__PROBLEM STATEMENT__.
Scan the listing and work out how many lines contain the word "from". Nothing but the number should be given.

__DATASET EXTRACT__.
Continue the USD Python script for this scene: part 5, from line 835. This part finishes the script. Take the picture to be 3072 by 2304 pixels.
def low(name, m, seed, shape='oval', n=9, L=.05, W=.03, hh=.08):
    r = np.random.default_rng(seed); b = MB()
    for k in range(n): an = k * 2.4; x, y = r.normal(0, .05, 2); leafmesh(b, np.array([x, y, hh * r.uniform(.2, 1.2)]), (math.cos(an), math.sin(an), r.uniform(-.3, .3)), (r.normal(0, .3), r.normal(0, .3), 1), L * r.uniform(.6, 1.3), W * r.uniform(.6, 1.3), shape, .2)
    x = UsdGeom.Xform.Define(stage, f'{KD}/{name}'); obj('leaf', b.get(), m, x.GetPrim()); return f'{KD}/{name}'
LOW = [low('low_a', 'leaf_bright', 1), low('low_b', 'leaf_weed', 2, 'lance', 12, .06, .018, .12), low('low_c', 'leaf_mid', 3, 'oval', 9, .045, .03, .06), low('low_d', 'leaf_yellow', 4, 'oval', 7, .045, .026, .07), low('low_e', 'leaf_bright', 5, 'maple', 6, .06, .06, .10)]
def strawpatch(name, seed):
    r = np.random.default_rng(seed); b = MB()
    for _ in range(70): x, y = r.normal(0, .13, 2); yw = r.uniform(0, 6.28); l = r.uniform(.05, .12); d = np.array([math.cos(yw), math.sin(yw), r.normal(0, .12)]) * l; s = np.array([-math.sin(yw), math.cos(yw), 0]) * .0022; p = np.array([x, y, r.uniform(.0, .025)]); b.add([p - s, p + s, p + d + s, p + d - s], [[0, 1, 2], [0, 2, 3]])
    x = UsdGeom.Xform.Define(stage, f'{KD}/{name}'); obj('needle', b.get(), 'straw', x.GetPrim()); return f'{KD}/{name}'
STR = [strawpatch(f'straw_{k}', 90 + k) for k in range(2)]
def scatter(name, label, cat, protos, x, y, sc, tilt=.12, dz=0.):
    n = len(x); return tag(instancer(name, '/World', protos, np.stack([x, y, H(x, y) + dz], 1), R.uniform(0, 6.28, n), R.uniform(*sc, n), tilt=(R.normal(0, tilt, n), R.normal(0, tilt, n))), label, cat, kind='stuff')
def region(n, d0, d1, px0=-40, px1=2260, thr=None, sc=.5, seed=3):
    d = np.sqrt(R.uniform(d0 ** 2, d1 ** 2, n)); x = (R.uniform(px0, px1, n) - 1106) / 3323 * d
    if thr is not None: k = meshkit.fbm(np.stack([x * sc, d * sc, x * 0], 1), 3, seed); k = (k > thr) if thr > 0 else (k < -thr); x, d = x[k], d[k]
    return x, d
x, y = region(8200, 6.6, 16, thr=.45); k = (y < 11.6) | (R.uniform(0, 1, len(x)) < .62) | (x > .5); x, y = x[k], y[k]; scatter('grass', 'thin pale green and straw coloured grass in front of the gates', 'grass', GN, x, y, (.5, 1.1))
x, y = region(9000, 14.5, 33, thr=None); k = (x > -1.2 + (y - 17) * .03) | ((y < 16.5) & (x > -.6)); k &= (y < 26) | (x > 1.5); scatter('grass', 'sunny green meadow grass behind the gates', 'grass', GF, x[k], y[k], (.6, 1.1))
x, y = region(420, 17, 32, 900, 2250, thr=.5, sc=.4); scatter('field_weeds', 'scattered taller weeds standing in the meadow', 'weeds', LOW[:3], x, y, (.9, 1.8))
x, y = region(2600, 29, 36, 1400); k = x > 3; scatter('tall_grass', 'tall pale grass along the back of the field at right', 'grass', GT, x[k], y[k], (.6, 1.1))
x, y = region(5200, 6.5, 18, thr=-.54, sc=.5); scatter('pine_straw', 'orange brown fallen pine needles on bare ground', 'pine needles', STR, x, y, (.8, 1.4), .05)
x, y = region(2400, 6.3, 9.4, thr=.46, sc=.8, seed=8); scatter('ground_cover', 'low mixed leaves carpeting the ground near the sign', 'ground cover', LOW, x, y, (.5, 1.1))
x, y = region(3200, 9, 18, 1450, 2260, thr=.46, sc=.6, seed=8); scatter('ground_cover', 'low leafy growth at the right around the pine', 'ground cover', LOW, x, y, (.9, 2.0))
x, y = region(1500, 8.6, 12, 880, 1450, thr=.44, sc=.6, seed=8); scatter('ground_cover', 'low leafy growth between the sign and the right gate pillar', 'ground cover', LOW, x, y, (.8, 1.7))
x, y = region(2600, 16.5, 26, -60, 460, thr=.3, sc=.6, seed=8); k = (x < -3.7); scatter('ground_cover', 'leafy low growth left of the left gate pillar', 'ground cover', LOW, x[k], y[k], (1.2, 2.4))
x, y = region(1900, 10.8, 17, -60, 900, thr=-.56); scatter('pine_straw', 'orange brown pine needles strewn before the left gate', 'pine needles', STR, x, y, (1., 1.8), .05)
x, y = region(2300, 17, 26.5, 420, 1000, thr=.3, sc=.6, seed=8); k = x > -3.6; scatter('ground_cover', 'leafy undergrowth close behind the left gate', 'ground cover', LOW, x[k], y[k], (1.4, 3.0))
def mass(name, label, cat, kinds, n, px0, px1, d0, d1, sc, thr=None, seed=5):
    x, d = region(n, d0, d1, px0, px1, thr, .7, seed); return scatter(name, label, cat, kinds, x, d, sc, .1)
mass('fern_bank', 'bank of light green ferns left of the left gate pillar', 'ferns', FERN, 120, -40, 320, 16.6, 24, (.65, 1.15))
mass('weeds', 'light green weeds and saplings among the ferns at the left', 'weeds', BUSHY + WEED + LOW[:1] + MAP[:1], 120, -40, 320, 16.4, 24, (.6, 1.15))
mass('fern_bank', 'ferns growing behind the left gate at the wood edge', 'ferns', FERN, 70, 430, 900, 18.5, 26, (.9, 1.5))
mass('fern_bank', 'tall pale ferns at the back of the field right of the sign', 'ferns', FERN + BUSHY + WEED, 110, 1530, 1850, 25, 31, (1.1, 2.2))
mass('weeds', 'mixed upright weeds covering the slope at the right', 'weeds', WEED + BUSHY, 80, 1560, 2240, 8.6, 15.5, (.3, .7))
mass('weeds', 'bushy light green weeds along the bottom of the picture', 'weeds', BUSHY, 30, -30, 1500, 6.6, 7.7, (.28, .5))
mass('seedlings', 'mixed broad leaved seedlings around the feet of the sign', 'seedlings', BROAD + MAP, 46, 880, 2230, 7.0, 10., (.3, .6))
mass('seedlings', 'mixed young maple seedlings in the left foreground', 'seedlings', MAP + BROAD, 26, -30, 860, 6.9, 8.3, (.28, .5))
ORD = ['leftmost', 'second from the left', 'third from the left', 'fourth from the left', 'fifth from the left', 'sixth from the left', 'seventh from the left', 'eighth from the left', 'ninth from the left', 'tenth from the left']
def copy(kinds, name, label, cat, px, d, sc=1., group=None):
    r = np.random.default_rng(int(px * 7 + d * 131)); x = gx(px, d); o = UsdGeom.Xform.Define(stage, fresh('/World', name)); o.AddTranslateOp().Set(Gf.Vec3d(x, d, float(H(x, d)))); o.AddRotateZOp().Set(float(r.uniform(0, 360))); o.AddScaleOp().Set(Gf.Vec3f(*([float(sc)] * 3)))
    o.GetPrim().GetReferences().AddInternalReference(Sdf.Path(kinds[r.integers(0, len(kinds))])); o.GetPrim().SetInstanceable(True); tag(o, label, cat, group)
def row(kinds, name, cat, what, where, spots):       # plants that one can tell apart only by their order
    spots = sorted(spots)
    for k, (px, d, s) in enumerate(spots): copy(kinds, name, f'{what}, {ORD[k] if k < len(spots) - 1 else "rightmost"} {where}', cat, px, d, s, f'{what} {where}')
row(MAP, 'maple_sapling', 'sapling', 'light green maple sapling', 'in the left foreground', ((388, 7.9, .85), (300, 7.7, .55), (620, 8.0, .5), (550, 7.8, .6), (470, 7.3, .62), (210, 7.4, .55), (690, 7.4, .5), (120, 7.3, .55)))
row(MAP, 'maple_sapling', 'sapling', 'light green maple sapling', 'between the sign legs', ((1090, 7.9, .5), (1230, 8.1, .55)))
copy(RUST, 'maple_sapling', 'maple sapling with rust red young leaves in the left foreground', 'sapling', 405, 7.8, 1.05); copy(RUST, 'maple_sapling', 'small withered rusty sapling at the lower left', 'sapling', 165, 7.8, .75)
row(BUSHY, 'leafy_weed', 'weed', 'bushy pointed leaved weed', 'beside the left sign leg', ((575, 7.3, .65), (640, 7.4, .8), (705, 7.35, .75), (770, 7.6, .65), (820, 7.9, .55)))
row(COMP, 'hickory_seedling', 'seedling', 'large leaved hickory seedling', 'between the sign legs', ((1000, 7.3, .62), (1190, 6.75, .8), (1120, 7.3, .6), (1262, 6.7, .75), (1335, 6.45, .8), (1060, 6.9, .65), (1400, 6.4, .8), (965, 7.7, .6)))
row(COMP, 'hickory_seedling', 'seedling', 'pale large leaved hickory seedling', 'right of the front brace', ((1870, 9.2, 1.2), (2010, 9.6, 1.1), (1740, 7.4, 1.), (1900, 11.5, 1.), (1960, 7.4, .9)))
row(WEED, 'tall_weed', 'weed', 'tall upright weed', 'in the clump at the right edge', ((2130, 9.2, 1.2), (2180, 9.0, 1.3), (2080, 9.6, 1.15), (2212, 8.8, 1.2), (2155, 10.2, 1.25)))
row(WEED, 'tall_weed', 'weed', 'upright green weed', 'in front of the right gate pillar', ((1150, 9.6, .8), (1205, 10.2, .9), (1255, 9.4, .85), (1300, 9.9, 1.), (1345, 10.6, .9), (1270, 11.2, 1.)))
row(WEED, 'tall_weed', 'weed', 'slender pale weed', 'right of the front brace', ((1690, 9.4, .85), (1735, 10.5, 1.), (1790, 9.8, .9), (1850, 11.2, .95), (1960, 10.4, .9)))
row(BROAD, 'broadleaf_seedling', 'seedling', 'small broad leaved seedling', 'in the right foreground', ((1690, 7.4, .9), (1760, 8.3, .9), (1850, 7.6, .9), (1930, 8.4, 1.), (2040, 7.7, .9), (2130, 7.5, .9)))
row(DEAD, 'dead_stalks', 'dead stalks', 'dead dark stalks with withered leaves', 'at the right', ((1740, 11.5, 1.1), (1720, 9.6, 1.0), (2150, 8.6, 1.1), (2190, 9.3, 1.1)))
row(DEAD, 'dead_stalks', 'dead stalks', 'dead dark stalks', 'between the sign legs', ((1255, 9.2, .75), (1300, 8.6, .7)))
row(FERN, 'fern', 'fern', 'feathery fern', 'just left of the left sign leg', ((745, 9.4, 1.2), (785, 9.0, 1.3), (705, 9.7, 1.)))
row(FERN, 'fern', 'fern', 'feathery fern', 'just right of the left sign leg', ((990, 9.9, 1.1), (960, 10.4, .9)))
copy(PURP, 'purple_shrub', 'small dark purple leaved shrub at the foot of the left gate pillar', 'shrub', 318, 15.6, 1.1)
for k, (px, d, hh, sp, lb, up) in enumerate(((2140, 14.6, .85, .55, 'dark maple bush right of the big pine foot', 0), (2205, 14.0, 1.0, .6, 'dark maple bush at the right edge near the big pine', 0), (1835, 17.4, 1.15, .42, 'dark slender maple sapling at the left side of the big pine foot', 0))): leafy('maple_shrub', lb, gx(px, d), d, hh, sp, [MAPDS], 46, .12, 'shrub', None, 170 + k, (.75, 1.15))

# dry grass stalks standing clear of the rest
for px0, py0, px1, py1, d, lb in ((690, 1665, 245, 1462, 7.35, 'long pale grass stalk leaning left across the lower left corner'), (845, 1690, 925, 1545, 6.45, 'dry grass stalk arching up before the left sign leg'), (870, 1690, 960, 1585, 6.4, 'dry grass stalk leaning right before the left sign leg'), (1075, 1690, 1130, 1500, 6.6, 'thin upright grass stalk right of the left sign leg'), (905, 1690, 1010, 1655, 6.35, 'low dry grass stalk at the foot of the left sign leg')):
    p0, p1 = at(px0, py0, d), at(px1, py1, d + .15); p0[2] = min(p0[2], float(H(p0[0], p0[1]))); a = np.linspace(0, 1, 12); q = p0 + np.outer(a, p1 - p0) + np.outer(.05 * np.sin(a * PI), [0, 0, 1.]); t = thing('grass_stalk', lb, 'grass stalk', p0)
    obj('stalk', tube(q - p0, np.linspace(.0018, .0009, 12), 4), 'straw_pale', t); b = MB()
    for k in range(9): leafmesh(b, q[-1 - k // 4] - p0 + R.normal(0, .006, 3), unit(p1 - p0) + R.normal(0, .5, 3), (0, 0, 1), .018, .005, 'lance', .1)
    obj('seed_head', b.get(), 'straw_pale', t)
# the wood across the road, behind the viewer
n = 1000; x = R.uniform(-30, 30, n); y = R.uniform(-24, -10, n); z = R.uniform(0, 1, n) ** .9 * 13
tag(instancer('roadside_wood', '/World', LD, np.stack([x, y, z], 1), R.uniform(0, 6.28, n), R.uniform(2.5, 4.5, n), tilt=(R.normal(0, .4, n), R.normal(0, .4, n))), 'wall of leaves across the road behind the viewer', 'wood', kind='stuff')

__FULL RESPONSE__.
2